EXERCISE INSTRUCTIONS. Select the lines that contain "part" and copy each of them.

GIVEN ENTRIES.
^^^^^^^^^^^^^^^^
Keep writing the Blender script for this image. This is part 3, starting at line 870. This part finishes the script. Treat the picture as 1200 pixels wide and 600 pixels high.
^^^^^^^^^^^^^^^^
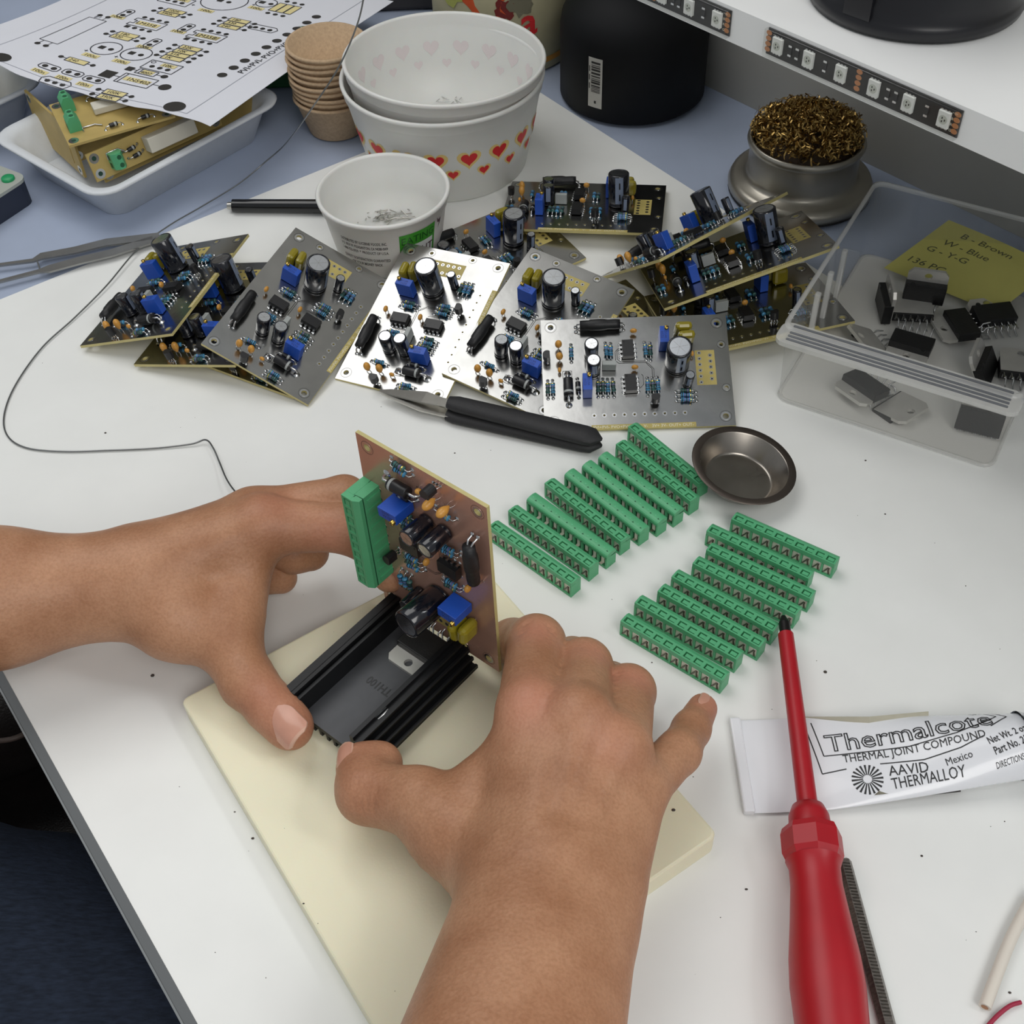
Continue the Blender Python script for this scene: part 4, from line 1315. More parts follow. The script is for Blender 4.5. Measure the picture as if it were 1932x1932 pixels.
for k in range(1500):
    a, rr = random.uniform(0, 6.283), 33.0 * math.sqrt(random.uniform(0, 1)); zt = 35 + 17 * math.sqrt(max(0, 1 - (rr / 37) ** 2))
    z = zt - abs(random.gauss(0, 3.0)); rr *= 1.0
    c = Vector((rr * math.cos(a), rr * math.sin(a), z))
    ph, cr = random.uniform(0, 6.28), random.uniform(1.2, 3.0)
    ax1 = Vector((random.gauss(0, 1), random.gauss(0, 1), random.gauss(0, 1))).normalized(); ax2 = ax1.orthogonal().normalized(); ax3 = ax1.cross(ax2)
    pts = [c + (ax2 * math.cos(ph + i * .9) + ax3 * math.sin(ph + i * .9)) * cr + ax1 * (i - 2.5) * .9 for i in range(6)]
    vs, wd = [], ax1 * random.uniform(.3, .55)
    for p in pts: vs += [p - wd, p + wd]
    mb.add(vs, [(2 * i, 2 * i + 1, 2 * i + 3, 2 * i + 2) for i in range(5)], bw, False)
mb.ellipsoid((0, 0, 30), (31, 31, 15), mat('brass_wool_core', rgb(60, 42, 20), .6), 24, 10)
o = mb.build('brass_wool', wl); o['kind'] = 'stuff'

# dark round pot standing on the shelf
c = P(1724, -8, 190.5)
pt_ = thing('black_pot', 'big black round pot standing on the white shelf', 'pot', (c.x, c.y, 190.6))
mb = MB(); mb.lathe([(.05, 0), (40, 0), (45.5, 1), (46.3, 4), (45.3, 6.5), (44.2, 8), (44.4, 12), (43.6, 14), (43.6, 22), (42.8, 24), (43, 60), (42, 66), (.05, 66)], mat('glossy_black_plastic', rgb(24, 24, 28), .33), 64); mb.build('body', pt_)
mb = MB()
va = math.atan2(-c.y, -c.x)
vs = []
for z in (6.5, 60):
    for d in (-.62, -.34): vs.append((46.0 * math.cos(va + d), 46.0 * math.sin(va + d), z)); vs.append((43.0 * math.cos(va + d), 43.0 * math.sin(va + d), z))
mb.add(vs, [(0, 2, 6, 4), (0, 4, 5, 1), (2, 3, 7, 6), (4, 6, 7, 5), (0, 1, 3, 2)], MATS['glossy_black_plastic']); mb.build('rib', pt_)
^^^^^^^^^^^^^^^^
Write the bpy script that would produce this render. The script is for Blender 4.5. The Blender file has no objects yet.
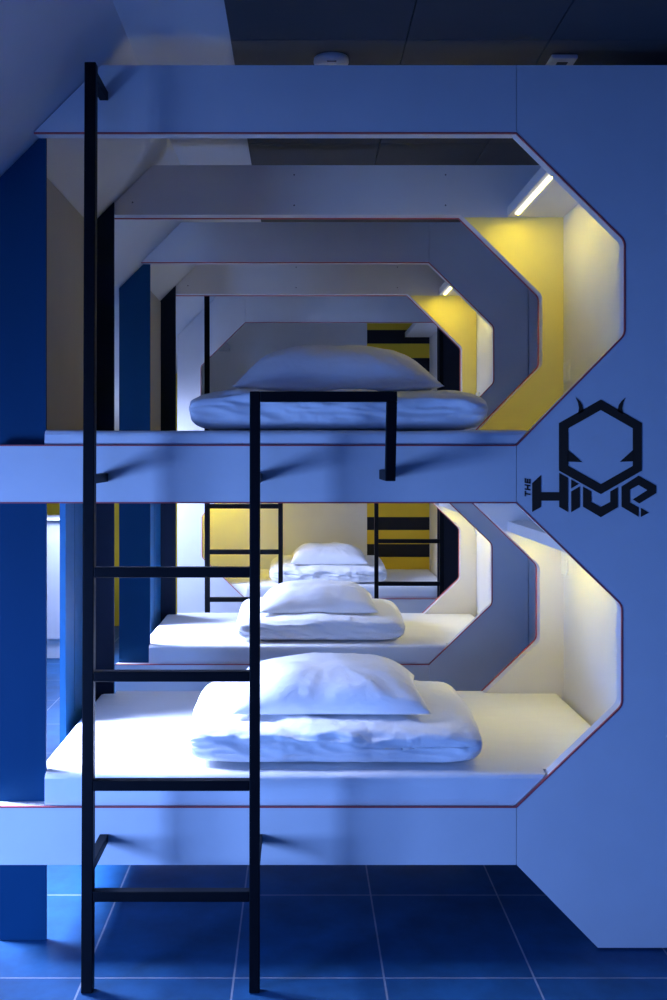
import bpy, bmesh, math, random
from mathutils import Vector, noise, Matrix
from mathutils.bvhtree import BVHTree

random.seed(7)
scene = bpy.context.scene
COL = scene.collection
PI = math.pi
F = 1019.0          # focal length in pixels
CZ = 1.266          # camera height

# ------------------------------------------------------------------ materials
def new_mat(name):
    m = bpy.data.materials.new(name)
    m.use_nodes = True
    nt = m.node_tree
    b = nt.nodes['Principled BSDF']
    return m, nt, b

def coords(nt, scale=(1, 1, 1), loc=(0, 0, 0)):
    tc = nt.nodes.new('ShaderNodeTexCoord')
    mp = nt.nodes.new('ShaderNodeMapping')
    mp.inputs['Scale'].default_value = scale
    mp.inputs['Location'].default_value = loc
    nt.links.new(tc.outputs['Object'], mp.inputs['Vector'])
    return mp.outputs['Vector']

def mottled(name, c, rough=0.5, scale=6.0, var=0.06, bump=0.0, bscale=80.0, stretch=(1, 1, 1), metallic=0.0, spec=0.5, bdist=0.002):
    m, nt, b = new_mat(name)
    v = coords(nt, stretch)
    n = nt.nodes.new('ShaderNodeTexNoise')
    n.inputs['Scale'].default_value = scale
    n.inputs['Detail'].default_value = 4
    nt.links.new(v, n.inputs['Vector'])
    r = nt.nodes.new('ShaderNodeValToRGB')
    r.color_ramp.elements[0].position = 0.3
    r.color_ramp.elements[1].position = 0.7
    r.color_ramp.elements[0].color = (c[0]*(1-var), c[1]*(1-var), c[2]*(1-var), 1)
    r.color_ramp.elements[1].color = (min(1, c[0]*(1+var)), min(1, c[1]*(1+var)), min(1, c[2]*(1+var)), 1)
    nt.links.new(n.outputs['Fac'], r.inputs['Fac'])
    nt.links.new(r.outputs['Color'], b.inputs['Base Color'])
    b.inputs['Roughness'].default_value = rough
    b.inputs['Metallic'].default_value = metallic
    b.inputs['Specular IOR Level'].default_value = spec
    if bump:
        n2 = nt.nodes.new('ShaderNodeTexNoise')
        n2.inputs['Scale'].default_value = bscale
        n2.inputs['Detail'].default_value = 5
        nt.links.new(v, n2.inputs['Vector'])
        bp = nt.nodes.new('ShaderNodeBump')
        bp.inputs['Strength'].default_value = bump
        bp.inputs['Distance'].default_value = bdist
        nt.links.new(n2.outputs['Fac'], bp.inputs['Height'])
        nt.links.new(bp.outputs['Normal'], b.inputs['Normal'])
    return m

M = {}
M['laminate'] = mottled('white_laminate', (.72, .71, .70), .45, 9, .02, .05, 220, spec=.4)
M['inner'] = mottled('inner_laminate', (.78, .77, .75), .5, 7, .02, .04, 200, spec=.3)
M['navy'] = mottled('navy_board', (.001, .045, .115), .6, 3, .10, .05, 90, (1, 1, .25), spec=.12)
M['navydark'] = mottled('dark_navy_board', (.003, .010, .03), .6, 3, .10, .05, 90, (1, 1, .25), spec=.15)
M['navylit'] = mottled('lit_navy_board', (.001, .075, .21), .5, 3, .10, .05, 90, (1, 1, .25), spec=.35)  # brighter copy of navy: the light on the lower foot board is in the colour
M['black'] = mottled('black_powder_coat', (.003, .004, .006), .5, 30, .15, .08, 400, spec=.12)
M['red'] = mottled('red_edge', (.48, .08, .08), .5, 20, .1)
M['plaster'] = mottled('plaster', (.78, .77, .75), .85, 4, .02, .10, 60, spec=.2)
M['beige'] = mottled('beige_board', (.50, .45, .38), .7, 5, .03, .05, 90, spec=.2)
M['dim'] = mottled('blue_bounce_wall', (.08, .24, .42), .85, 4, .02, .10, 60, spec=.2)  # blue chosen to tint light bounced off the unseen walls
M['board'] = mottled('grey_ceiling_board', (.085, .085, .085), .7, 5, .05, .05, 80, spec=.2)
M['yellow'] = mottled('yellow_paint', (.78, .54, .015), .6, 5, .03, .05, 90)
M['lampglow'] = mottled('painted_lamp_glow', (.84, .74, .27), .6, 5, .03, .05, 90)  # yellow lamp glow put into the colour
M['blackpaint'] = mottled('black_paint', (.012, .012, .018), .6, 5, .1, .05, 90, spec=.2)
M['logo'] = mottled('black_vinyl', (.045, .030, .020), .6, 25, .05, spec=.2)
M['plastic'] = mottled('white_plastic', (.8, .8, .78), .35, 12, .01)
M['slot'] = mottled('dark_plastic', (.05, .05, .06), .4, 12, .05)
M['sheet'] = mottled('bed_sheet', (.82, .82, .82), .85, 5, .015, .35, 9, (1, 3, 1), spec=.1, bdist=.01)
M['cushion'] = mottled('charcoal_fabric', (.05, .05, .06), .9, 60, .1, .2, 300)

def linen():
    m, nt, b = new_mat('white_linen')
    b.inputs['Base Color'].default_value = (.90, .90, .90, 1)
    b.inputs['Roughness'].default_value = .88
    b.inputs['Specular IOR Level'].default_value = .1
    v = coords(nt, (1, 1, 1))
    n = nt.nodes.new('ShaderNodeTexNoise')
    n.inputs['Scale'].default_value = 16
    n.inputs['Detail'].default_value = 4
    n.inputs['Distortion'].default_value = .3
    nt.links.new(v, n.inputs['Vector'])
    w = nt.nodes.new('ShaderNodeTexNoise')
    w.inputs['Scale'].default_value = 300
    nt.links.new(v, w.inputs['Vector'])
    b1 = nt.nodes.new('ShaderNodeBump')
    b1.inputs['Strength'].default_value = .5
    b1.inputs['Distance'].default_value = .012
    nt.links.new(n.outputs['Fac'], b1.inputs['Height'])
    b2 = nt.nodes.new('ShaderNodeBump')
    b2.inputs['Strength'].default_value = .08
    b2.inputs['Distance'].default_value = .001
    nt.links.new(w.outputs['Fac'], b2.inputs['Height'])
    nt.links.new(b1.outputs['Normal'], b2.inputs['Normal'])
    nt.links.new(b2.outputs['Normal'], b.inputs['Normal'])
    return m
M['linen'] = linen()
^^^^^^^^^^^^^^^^
FINISHED EXERCISE.
Keep writing the Blender script for this image. This is part 3, starting at line 870. This part finishes the script. Treat the picture as 1200 pixels wide and 600 pixels high.
Continue the Blender Python script for this scene: part 4, from line 1315. More parts follow. The script is for Blender 4.5. Measure the picture as if it were 1932x1932 pixels.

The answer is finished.